JAKARTA, KOMPAS.com - Presiden Joko Widodo dinilai tengah dalam posisi dilematis dalam menghadapi panitia khusus hak angket Komisi Pemberantasan Korupsi di Dewan Perwakilan Rakyat (DPR).
Di satu sisi, Presiden ingin mengakomodasi kepentingan partai politik pendukungnya yang berada dalam pansus angket KPK. Namun di sisi lain, Jokowi juga ingin mendengarkan suara rakyat yang tak ingin KPK diperlemah oleh pansus.
"Tampaknya Presiden Jokowi kejepit antara tekanan parpol dan desakan rakyat untuk membangun citra dirinya sebagai presiden yang pro pemberantasan korupsi," kata Politisi Partai Demokrat Benny K Harman dalam diskusi yang digelar Para Syndicate di Jakarta, Jumat (15/9/2017).
(Baca: Soal Wacana Pertemuan, Jokowi Tunggu Surat dari Pansus Angket KPK)
Lebih parahnya, kata Benny, kondisi dilematis ini bisa membuat Jokowi gagal untuk mencalonkan diri kembali terpilih dalam pemilu presiden 2019 mendatang.
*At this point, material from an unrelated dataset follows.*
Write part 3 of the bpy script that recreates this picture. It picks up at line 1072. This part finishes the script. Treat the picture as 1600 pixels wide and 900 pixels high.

Misalnya, apabila Jokowi lebih memilih mengakomodir kepentingan parpol pendukungnya di pansus angket KPK, maka Jokowi akan kehilangan suara rakyat.
"Survei terbaru rakyat ingin presiden yang pro pemberantasan korupsi," kata Wakil Ketua Komisi III DPR ini.
Sementara, apabila Jokowi lebih mendengar suara rakyat dan mengabaikan rekomendasi pansus angket KPK, maka Presiden juga bisa jadi tidak mempunyai kendaraan untuk mencalonkan diri kembali.
(Baca: Jokowi Harus Tertibkan Parpol Pendukungnya yang Usik KPK)
Enam parpol pendukungnya yang ada di pansus, yakni PDI-P, Golkar, Nasdem, Hanura, PPP, dan PAN bisa jadi menarik dukungannya.
Padahal, Undang-Undang Pemilu yang baru mensyaratkan parpol atau gabungan parpol mengantongi 20 persen kursi DPR atau 25 persen suara sah nasional untuk bisa mengusung capres dan cawapres.
"Sikap ekstrem menolak pansus melemahkan posisi Presiden. Ambang batas pencalonan presiden sebesar 20-25 persen jadi pedang bermata dua," kata Benny.